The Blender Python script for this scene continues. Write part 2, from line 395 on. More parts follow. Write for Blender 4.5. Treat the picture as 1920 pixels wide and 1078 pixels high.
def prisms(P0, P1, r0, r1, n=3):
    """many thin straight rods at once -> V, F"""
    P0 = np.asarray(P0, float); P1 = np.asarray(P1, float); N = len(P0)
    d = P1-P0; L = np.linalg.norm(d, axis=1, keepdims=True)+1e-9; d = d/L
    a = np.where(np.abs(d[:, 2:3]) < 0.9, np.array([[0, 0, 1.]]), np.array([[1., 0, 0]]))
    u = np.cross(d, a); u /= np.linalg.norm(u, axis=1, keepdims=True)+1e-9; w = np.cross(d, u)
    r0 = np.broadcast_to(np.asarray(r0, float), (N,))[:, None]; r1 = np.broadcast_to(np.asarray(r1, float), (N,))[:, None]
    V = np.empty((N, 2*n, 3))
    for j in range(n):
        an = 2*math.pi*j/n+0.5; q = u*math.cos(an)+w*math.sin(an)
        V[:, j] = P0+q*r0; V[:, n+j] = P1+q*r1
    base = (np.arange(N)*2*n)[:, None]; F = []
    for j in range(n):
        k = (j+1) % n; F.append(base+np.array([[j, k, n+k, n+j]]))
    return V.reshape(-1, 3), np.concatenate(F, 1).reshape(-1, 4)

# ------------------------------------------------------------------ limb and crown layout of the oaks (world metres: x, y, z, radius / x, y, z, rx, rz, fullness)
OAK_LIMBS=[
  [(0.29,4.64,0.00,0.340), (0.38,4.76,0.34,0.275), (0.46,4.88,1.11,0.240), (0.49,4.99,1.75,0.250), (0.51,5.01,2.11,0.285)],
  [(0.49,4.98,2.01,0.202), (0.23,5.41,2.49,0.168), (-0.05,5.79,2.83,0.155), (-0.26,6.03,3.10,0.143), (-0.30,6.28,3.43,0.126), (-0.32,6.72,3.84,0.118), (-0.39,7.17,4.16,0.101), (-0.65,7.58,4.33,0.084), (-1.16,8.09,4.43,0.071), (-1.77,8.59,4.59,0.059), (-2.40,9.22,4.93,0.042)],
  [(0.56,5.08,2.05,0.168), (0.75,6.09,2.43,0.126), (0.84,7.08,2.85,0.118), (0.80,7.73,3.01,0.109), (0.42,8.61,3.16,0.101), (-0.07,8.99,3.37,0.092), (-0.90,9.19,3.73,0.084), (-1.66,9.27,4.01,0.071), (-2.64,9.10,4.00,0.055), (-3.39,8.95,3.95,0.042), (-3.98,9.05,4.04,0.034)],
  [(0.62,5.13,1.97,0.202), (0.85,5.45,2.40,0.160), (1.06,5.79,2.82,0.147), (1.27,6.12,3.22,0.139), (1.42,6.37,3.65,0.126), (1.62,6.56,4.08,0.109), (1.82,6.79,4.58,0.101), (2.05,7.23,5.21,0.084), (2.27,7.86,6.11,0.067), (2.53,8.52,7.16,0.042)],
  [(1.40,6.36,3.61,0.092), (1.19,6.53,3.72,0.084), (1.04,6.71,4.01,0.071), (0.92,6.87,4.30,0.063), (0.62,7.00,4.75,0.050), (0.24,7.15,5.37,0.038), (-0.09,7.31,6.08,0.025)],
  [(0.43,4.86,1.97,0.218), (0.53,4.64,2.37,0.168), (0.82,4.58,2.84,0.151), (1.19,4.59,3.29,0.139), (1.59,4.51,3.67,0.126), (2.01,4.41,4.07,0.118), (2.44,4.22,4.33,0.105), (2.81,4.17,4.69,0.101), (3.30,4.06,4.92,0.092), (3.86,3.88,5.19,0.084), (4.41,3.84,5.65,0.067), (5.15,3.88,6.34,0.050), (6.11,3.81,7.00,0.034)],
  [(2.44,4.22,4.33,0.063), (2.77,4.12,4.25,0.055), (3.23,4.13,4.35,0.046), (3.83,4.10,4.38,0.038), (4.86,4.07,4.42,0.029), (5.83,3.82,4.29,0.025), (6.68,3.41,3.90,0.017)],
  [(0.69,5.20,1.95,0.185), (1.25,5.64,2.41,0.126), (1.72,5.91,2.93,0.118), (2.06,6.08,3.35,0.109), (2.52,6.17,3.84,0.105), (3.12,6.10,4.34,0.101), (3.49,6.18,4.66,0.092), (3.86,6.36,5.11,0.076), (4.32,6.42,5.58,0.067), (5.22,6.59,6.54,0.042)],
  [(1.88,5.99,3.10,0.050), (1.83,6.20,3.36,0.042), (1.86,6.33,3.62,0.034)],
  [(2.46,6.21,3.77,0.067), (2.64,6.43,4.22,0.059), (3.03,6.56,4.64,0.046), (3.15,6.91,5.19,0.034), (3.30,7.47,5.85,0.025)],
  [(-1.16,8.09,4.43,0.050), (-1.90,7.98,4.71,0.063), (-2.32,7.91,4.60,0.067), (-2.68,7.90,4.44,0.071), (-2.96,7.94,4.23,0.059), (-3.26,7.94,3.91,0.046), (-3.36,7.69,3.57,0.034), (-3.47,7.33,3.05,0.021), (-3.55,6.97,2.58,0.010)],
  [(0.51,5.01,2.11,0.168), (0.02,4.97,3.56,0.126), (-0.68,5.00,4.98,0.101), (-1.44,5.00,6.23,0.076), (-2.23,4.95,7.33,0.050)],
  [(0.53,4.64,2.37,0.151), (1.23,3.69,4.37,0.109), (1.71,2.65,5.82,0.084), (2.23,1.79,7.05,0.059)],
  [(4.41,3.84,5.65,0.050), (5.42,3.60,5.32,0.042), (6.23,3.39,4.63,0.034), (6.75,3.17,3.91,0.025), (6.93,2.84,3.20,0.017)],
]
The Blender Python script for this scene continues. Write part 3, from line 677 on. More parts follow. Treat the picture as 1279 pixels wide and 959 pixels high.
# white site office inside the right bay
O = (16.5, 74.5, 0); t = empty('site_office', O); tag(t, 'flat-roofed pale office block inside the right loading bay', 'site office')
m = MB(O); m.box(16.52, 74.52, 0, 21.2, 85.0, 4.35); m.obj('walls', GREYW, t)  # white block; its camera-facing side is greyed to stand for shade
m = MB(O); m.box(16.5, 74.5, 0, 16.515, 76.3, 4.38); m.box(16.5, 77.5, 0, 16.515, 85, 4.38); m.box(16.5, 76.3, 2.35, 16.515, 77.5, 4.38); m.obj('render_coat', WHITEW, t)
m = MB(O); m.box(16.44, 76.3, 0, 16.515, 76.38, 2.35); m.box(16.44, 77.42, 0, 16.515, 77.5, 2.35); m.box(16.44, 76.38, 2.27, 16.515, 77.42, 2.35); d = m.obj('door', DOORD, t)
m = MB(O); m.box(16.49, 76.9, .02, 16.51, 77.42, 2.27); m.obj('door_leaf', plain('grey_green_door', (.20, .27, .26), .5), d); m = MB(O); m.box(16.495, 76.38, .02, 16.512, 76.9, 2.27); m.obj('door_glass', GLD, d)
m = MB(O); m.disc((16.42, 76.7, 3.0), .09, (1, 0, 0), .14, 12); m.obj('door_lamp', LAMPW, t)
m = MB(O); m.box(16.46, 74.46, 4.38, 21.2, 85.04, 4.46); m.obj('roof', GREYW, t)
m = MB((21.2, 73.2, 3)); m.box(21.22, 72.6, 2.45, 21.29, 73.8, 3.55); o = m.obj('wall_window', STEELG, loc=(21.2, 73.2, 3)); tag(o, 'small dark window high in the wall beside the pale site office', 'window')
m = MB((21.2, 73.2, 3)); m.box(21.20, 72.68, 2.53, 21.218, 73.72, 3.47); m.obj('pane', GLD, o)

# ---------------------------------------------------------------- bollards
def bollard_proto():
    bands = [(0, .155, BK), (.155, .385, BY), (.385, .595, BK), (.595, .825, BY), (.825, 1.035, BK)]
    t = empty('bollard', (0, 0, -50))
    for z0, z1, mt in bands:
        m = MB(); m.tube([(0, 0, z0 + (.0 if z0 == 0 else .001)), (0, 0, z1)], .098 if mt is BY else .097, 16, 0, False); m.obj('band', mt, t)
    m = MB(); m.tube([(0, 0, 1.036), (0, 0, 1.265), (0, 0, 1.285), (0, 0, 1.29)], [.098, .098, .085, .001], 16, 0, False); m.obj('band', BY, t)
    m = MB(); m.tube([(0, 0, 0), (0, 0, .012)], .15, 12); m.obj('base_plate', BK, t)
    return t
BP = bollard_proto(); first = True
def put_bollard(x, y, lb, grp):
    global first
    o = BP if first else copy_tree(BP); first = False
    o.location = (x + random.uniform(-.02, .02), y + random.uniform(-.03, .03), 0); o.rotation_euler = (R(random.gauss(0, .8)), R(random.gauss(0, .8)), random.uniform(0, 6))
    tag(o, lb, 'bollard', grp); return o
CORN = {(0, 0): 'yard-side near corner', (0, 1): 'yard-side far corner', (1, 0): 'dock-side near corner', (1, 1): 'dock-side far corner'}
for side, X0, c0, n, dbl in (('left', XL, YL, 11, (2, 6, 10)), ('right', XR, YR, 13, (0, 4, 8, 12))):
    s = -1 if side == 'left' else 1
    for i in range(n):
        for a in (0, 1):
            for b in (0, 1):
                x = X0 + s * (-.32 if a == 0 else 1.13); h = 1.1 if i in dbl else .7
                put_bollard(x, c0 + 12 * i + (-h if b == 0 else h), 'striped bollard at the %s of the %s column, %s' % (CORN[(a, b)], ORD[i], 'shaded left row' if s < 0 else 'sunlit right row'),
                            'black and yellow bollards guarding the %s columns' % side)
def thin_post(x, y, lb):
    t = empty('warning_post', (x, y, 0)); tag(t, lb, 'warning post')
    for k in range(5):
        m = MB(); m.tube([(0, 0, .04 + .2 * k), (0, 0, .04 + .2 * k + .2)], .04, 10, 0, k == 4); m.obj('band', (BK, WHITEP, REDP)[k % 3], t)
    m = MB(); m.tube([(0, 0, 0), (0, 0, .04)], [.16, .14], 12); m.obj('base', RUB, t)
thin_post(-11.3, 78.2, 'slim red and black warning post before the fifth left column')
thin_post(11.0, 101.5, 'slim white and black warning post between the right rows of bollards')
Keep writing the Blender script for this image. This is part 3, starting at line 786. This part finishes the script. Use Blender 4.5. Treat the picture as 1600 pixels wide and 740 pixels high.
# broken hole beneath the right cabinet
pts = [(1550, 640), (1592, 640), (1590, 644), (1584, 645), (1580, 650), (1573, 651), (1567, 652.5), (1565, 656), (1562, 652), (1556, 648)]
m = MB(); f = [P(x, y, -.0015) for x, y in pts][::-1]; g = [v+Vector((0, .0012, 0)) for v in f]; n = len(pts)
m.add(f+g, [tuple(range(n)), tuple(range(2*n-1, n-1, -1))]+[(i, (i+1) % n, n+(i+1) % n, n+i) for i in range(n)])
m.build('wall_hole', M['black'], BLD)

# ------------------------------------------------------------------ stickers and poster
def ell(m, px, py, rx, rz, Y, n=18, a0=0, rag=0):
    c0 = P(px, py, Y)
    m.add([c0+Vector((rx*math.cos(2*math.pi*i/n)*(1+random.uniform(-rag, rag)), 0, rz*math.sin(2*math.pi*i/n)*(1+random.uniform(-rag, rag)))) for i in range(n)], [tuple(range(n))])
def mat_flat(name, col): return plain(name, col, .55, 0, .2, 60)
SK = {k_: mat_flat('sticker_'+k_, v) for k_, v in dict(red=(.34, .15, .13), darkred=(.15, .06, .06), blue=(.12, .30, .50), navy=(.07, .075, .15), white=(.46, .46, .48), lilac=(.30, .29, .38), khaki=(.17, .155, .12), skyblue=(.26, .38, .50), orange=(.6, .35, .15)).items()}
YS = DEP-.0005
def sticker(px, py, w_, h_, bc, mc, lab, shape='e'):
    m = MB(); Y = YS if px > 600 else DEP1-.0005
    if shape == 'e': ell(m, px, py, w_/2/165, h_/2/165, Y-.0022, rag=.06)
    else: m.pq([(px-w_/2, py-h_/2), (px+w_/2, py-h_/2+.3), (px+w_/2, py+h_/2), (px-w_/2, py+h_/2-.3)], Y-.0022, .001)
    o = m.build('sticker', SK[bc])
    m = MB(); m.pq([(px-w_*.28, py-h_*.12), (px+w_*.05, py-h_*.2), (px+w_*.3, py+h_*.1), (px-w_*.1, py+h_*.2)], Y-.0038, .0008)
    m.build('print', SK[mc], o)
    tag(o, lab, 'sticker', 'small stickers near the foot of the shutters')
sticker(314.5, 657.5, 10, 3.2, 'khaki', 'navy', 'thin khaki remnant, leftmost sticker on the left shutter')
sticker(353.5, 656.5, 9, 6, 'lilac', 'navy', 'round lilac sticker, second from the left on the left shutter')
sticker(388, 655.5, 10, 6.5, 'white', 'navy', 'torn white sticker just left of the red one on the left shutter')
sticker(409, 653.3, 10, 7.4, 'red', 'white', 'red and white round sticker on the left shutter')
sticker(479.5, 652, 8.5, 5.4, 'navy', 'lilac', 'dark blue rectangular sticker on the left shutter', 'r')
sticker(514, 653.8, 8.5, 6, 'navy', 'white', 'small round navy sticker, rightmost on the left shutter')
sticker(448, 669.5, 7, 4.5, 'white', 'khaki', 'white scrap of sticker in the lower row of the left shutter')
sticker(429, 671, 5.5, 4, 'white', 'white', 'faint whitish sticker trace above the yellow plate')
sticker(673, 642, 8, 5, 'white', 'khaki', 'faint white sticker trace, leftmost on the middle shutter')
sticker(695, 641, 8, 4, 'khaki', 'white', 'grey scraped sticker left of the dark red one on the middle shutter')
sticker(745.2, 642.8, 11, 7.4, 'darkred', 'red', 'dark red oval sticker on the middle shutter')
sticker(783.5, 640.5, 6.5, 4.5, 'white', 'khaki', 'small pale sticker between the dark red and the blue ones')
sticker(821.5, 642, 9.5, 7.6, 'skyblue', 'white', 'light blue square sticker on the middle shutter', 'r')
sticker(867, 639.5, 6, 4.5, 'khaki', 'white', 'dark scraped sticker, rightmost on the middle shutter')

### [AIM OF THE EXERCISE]
Extract, word for word, every line beginning with the one that holds "Keep writing the" and concluding with the one that holds "m.build('wall_hole', M['black'], BLD)". Include both of those lines.

### [FINAL ANSWER]
Keep writing the Blender script for this image. This is part 3, starting at line 786. This part finishes the script. Use Blender 4.5. Treat the picture as 1600 pixels wide and 740 pixels high.
# broken hole beneath the right cabinet
pts = [(1550, 640), (1592, 640), (1590, 644), (1584, 645), (1580, 650), (1573, 651), (1567, 652.5), (1565, 656), (1562, 652), (1556, 648)]
m = MB(); f = [P(x, y, -.0015) for x, y in pts][::-1]; g = [v+Vector((0, .0012, 0)) for v in f]; n = len(pts)
m.add(f+g, [tuple(range(n)), tuple(range(2*n-1, n-1, -1))]+[(i, (i+1) % n, n+(i+1) % n, n+i) for i in range(n)])
m.build('wall_hole', M['black'], BLD)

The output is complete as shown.